Australia yesterday bombed and sank a North Korean freighter caught smuggling heroin into the country three years ago, saying the military exercise should serve as a warning to Pyongyang to halt its rogue trading in drugs and weapons.
The 3,500-tonne Pong Su had been towed about 140km into the Pacific Ocean off Australia's eastern coast, where it was scuttled by an air force F-111 fighter-bomber, the Australian Federal Police (AFP) said.
The freighter was captured by elite Australian troops in April 2003 following a four-day high-seas chase by the navy.
Four crew members later pleaded guilty to smuggling 150kg of heroin worth an estimated US$115 million ashore near Melbourne in a rubber dingy.
But a Melbourne jury earlier this month acquitted the ship's captain and three officers -- one of them an official of North Korea's ruling party -- saying there was insufficient proof they knew the drugs were on board the ship.
The Australian government however reiterated yesterday its belief that the North Korean government was involved in the smuggling and said the decision to sink the ship in a high-profile military operation should serve as a warning.
"It is appropriate that we publicly demonstrate our outrage at what has happened by sinking this ship," Foreign Minister Alexander Downer said.
"We are concerned about possible links between the North Korean ship and the North Korean government, and we have raised that with the North Korean government on a number of occasions, most recently in the last couple of weeks," he said.

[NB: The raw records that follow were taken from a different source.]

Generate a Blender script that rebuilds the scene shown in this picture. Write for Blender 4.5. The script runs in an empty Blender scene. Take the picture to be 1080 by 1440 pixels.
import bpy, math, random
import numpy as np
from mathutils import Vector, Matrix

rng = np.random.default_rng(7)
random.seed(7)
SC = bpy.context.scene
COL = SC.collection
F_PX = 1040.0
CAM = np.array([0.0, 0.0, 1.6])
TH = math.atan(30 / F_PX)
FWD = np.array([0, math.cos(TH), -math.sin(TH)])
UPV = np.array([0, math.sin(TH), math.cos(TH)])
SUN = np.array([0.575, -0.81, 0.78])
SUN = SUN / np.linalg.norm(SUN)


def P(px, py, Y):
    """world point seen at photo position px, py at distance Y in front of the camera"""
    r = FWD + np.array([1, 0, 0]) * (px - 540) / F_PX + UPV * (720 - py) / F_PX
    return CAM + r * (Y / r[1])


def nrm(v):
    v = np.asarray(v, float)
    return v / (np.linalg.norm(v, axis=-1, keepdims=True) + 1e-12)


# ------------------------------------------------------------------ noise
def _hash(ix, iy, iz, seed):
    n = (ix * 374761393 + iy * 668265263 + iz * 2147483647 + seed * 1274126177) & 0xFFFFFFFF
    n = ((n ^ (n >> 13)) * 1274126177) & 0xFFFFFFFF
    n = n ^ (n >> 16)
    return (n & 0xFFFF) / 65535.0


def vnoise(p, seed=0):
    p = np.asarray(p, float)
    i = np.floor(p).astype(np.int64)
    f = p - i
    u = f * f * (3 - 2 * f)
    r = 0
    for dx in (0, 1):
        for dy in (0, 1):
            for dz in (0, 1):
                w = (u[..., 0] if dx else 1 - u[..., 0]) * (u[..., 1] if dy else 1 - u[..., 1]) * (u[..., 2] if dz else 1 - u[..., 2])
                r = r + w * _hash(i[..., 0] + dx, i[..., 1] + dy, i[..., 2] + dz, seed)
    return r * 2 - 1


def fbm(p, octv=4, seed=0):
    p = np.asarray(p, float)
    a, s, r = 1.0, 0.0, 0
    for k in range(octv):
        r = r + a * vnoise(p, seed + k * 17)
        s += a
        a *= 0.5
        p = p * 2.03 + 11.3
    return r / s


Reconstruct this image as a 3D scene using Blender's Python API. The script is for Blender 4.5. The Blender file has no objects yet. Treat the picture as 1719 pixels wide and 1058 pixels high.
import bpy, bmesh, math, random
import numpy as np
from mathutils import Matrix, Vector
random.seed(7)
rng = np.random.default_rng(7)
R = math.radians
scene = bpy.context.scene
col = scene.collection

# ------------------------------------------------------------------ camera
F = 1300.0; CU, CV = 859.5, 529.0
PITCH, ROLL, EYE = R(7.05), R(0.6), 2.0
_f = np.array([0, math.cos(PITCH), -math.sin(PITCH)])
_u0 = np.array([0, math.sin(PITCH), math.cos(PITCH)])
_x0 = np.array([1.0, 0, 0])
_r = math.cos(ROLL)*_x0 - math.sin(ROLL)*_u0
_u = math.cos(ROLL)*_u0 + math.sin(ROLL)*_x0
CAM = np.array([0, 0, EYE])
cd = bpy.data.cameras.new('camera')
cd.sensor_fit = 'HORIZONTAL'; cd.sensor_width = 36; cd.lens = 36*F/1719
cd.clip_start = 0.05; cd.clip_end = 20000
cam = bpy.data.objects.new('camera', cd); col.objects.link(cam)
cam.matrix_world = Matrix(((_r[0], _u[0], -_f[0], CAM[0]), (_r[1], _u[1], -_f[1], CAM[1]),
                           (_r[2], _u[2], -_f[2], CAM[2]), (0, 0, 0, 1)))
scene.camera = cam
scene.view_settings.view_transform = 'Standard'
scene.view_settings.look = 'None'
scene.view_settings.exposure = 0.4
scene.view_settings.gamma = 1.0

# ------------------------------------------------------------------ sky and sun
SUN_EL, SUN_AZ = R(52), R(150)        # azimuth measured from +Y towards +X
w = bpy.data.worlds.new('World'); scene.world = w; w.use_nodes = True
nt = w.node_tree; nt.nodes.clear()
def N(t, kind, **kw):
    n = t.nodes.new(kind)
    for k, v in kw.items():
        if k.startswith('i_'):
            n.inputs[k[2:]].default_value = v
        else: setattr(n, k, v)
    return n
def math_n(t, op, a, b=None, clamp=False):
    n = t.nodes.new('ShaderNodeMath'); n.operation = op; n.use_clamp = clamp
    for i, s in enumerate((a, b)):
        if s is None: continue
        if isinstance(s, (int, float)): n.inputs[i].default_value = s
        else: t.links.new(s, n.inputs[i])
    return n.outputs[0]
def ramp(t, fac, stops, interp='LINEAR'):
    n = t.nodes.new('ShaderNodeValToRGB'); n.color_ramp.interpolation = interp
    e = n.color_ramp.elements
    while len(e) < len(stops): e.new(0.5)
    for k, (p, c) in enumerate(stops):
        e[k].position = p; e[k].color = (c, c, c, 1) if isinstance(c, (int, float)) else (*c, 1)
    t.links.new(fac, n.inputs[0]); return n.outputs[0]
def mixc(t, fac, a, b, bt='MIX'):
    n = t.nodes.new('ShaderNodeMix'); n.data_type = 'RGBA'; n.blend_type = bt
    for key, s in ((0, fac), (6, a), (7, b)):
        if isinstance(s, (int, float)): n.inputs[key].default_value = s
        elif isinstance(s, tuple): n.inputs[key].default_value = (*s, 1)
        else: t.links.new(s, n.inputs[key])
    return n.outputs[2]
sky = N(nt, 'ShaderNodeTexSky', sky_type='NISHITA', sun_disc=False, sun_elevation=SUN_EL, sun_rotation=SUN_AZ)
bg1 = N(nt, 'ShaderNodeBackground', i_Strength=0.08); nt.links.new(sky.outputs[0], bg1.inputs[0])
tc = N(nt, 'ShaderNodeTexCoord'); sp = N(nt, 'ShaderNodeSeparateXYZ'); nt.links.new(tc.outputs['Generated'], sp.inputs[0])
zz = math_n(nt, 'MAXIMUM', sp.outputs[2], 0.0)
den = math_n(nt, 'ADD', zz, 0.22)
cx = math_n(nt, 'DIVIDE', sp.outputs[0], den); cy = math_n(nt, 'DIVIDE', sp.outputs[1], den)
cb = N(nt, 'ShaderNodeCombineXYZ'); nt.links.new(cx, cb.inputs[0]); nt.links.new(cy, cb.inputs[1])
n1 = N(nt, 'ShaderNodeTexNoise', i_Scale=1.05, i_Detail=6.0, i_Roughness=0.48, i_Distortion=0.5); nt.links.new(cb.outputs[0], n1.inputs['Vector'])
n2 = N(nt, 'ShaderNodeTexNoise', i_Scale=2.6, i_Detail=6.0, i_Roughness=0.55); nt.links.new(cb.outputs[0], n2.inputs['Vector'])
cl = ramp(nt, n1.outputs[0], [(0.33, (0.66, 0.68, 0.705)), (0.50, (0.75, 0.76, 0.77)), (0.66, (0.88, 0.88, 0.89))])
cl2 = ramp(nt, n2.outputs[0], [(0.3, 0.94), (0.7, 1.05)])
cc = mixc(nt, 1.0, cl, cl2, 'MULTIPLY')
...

North Korea has denied any link to the smuggling, but Downer said it was hard to imagine a shipping company acting on its own in Pyongyang's Stalinist-style "command economy."
"I mean this isn't, after all, a private sector economy where private companies are doing things on their own accord," he said.
"North Korea has been involved in illicit drug trade, North Korea has been involved in illicit financial dealings and North Korea has been involved in the illicit trade in WMD [weapons of mass destruction] technology over quite some years." he said.